905 So. 2d 1016 (2005)

Mario ORTIZ, Petitioner,
v.
STATE of Florida, Respondent.

No. 2D04-5530.

District Court of Appeal of Florida, Second District.

July 1, 2005.

Mario Ortiz, pro se.

Charles J. Crist, Jr., Attorney General, Tallahassee, and Sonya Roebuck Horbelt, Assistant Attorney General, Tampa, for Respondent.

PER CURIAM.

In his petition filed pursuant to Florida Rule of Appellate Procedure 9.141(c), Mario Ortiz alleges that his appellate counsel was ineffective for failing to argue on direct appeal that the jury instruction on the justifiable use of deadly force, which was given in his trial on the charge of aggravated battery, constitutes fundamental error. We agree that appellate counsel rendered ineffective assistance when she neglected to raise this issue. We therefore grant the petition and allow Ortiz a belated appeal on this issue only.

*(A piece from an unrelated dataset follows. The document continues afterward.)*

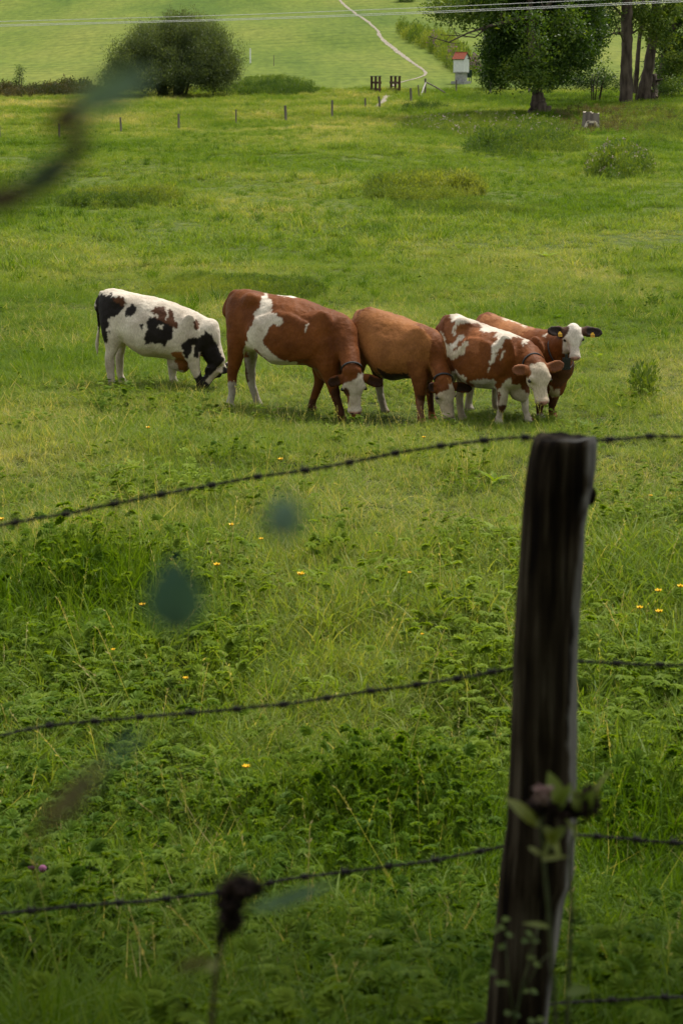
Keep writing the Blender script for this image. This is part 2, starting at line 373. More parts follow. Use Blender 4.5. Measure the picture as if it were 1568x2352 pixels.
def cluster(n, leaf=.12, W=.06, R=1.0, up=0.0, flat=.8):
    """n leaves spread through a ball of radius R"""
    p = rng.normal(0, 1, (n, 3)); p /= np.linalg.norm(p, axis=1)[:, None]; p *= (rng.uniform(0, 1, n)**.45*R)[:, None]; p[:, 2] *= flat
    d = rng.normal(0, 1, (n, 3)) + p/R*.8 + np.array([0, 0, up]); d /= np.linalg.norm(d, axis=1)[:, None]
    q = rng.normal(0, .7, (n, 3)) + np.array([0, 0, 1.]); s_ = np.cross(d, q); s_ /= np.linalg.norm(s_, axis=1)[:, None]
    l = leaf*rng.uniform(.6, 1.3, n)[:, None]; w = W*rng.uniform(.7, 1.3, n)[:, None]*.5; u = np.cross(s_, d)
    V = np.stack([p, p+d*l*.45-s_*w+u*w*.3, p+d*l, p+d*l*.45+s_*w+u*w*.3], 1).reshape(-1, 3)
    return V, np.arange(n*4).reshape(-1, 4)
def scatter(name, temps, P, R, Sc, tint, mat, parent=None, loc=None, idx=None, tvar=.0):
    """joins copies of small meshes into ONE mesh; R (n,3,3), Sc (n,) or (n,3)"""
    P = np.asarray(P, float); n = len(P); idx = rng.integers(0, len(temps), n) if idx is None else idx
    Sc = np.asarray(Sc, float); Sc = np.repeat(Sc[:, None], 3, 1) if Sc.ndim == 1 else Sc
    Vs, Fs, Ts = [], [], []; off = 0
    for k, (V, F) in enumerate(temps):
        m = np.nonzero(idx == k)[0]
        if not len(m): continue
        X = np.einsum('nij,nvj->nvi', R[m], V[None]*Sc[m][:, None, :])+P[m][:, None, :]
        Fs.append((F[None]+(np.arange(len(m))*len(V))[:, None, None]+off).reshape(-1, F.shape[1])); off += X.shape[0]*X.shape[1]
        Vs.append(X.reshape(-1, 3)); Ts.append(np.repeat(np.asarray(tint)[m], len(V)))
    V = np.concatenate(Vs); t = np.concatenate(Ts)
    if parent is not None: V = V-np.array(parent_loc(parent))
    o = mesh_np(name, V, np.concatenate(Fs), mat, parent, False, loc=None if parent is not None else loc)
    a = o.data.attributes.new('tint', 'FLOAT', 'POINT'); a.data.foreach_set('value', t.astype(np.float32))
    return o
_hid = bpy.data.collections.new('plant_shapes')
def gn_scatter(name, temps, P, rot, Sc, tint, idx, mat):
    """a point cloud of instances (ground cover)"""
    c = bpy.data.collections.new(name+'_shapes')
    for k, (V, F) in enumerate(temps):
        o = mesh_np('%s_shape_%02d' % (name, k), V, F, mat, None, False, link=False); c.objects.link(o)
    me = bpy.data.meshes.new(name); me.vertices.add(len(P)); me.vertices.foreach_set('co', np.asarray(P, np.float32).ravel())
    for nm, ty, key, val in (('rot', 'FLOAT_VECTOR', 'vector', rot), ('scl', 'FLOAT_VECTOR', 'vector', Sc), ('tint', 'FLOAT', 'value', tint), ('pick', 'INT', 'value', idx)):
        a = me.attributes.new(nm, ty, 'POINT'); a.data.foreach_set(key, np.ascontiguousarray(val, np.int32 if ty == 'INT' else np.float32).ravel())
    ob = bpy.data.objects.new(name, me); COL.objects.link(ob)
    g = bpy.data.node_groups.new(name, 'GeometryNodeTree'); g.interface.new_socket('Geometry', in_out='INPUT', socket_type='NodeSocketGeometry'); g.interface.new_socket('Geometry', in_out='OUTPUT', socket_type='NodeSocketGeometry')
    n = g.nodes; l = g.links; i = n.new('NodeGroupInput'); o = n.new('NodeGroupOutput'); ip = n.new('GeometryNodeInstanceOnPoints'); ci = n.new('GeometryNodeCollectionInfo')
    ci.inputs['Collection'].default_value = c; ci.inputs['Separate Children'].default_value = True; ci.inputs['Reset Children'].default_value = True
    def attr(nm, ty):
        a = n.new('GeometryNodeInputNamedAttribute'); a.data_type = ty; a.inputs['Name'].default_value = nm; return a.outputs['Attribute']
    l.new(i.outputs[0], ip.inputs['Points']); l.new(ci.outputs[0], ip.inputs['Instance']); ip.inputs['Pick Instance'].default_value = True
    l.new(attr('pick', 'INT'), ip.inputs['Instance Index']); l.new(attr('rot', 'FLOAT_VECTOR'), ip.inputs['Rotation']); l.new(attr('scl', 'FLOAT_VECTOR'), ip.inputs['Scale'])
    l.new(ip.outputs[0], o.inputs[0])
    md = ob.modifiers.new('scatter', 'NODES'); md.node_group = g; ob['kind'] = 'stuff'
    me.materials.append(mat)
    return ob
def zone(n, a, b, margin=1.5, extra=.185):
    """n points on the ground between distances a and b, across the view and a bit beyond"""
    y = np.empty(0)
    while len(y) < n:
        t = rng.uniform(a, b, n*2); w = (extra*t+margin)/(extra*b+margin); y = np.concatenate([y, t[rng.uniform(0, 1, n*2) < w]])
    y = y[:n]; x = rng.uniform(-1, 1, n)*(extra*y+margin)
    return x, y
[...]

Ortiz was convicted of aggravated battery with a firearm causing great bodily harm. See Ortiz v. State, 884 So. 2d 77, 78 (Fla. 2d DCA 2004). Ortiz's conviction was affirmed on direct appeal. Id. Ortiz was convicted as charged. At trial, Ortiz claimed that he was acting in self-defense when he shot the victim. The jury instruction on the justifiable use of deadly force contained the following language:

*1017 However, the use of force likely to cause death or great bodily harm is not justifiable if you find:
1. Mario Ortiz was attempting to commit, committing, or escaping after the commission of Aggravated Battery...

(Emphasis added.)

Subsequent to the filing of the initial Anders[1] brief in Ortiz's direct appeal from the judgment and sentence but prior to the filing of the State's answer brief, the Fourth District issued its opinion in Fair v. Crosby, 858 So. 2d 1103 (Fla. 4th DCA 2003). In York v. State, 891 So. 2d 569, 571 (Fla. 2d DCA 2004), this court stated:

The court in Fair held that appellate counsel was ineffective in neglecting to argue on direct appeal that the instruction given on the justifiable use of deadly force, which had the effect of instructing the jury that "the defendant is not entitled to use force if he was committing, attempting to commit, or escaping after committing the crime charged," constituted fundamental error. Fair, 858 So.2d at 1104.

The Fourth District's opinion in Rich v. State, 858 So. 2d 1210 (Fla. 4th DCA 2003), also issued subsequent to the filing of the initial brief in Ortiz but prior to the filing of the State's answer brief. Rich "held that it was fundamental error in that case to give a justifiable use of force instruction advising the jury that such use of force was not justified if the defendant was committing or attempting to commit an aggravated battery where the defendant was charged with aggravated battery." York, 891 So.2d at 571.

In York, this court stated: "Although Fair and Rich were not available to appellate counsel prior to the completion of her initial Anders brief in York [v. State, 872 So. 2d 910 (Fla. 2d DCA 2004) (table decision)], she should have been aware of them and could have filed a motion to file a supplemental brief." 891 So.2d at 571. We therefore concluded "that the failure of appellate counsel to argue that the jury instruction on justifiable use of force constituted fundamental error was ineffective assistance of appellate counsel." Id.

We are compelled to reach the same conclusion in the present case. A determination as to whether the justifiable use of deadly force instruction constituted fundamental error requires a full review of the record on appeal. See id. We therefore instruct the trial court to, within thirty days from the issuance of the mandate in this case, appoint an appellate attorney to file a brief limited to the issue outlined above. Appellate counsel shall, within thirty days of the appointment, file a new notice of appeal and reference this opinion in the notice of the appeal.

Petition granted.

WHATLEY, SALCINES, and WALLACE, JJ., Concur.

NOTES

[1] Anders v. California, 386 U.S. 738, 87 S. Ct. 1396, 18 L. Ed. 2d 493 (1967).